Shortcuts Can't Be Maintained The first problem with shortcuts is that the relationship is one way--you can only get from the pointer to the object. The object pointed to has no idea what's pointing to it. You can't change the object reference in the original shortcuts easily. There are ways to replace shortcut icons using MSBATCH.INF parameters during Windows95 setup, but you'd have to know exactly where that existing pointer was to do the registry manipulation required. Besides, who wants to rerun setup just to fix a shortcut? The shortcut pointers can't easily be maintained.

This one-way problem is particularly noticeable in the rapidly changing World Wide Web environment. Every time you go on the Web, you find another URL has been changed. Resources are moved to new machines, or put in different directories, or just deleted.

Unfortunately, the only constant in networking is change. In corporate environments, today's network file server for a user may need to be changed tomorrow (hopefully less often than the employee is forced to move offices between floors!). Windows95 shortcuts will also need to change over time. Who has to do the changing?

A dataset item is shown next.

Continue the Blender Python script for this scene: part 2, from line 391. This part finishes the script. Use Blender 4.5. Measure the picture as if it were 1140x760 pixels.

How Windows95 Shortcuts Don't Work Centralized "shortcuts" are very useful. In grand NetWare tradition, we often map a drive letter to a resource using the login script. For example, we load our Windows applications from what we call code servers: separate read-only file servers that have application programs but no data on them. We partition users across multiple code servers via a program run during the login script. To our users, it appears that all their applications load from the R: drive, but they actually load from multiple redundant servers. If we need to change the server that user is on, we can at least centrally change the mapping of the drive. The next time the user logs in, the new mapping takes effect, updated to point to the new location. The user didn't have to do anything.

Instal ling those applications on Windows95, however, creates shortcuts pointing to specific servers, and our login script load balancing no longer works. Windows95 automatically resolves the drive letter "name" into the underlying Universal Naming Convention (UNC) machine name address. "R:\APPS\WORD" becomes "\\HOUNWC02\APPS\WORD." So, after any move, when the user double-clicks on the shortcut, they get to the old location.

The shortcuts go to the server from which they originally installed. If that server goes down, the user can't reconnect and use the applications from the other server. We've lost our fault tolerance. Nor can we simply add a third code server without touching shortcuts on all our Windows95 desktops. Scaling for performance and high availability isn't simple or centralized.

Windows95 shortcuts can't be dynamically determined at run time. Centralized "shortcuts" like drive mapping are counterprogrammed by the individual client-side Windows95 shortcut that converted the drive letter to a UNC name. (See figure 1.) Network administrators are going to learn this the hard way. At least Microsoft could have left the drive letter in there and let network administrators get away with a little centralized indirection.

Windows 3.x's Program Manager wasn't this "smart." "R:" stayed "R:".

Shortcuts Need Good Directory Services The larger problem, however, is our device-centric network location thinking. Everyone still thinks of services being offered by machines. To get to the services, you have to know the machine name. UNCs and URLs are device-specific thinking. Folks, this approach won't scale.

Instead, we need to name resources independent of the server device on which they reside. A given service (yes, even file service: witness our duplicated code server approach) might, in fact, be provided by multiple instantiations on multiple servers. Then, at run time (at login or, better yet, at access time), that resource pointer (the name) could be evaluated to point at the server d evice most appropriate for load balancing or fault tolerance.

The problem isn't really stupid shortcuts. The problem is dumb directories.

Network operating systems haven't really thought about this enough, though Banyan has at least talked about not only replicated file services but automatic user load balancing across those replicas. The bigger fish--Novell and Microsoft--remain clueless, as do most network application vendors.

The key is the directory that holds the names. The Microsoft NT domain directory, for example, doesn't yet come close to having the level of attribute support that would even allow such a service-type naming approach.

The directory service should offer appropriate indirection as a generic service to any replicated object on the network. Why should we have to cobble together login script drive mappings and home-grown utilities? The client shouldn't need to know how many servers offer the service. The directory should tell the client where to go.

Microsoft's Systems Management Server (SMS) does offer an anemic approach to load balancing across multiple replicated file services. Unfortunately, the balancing is extremely unintelligent: Applications could load from a distant file server (multiple hops and slow links away) rather than from the server right on their own LAN. Besides, this capability should be part of the NOS rather than a separate client-oriented add-on.

If we had better directory services, we wouldn't need to worry about stupid Windows95 shortcuts on each client machine at all. Pressure your NOS vendors for appropriate functionality.

Don't take shortcuts. Don't be stupid.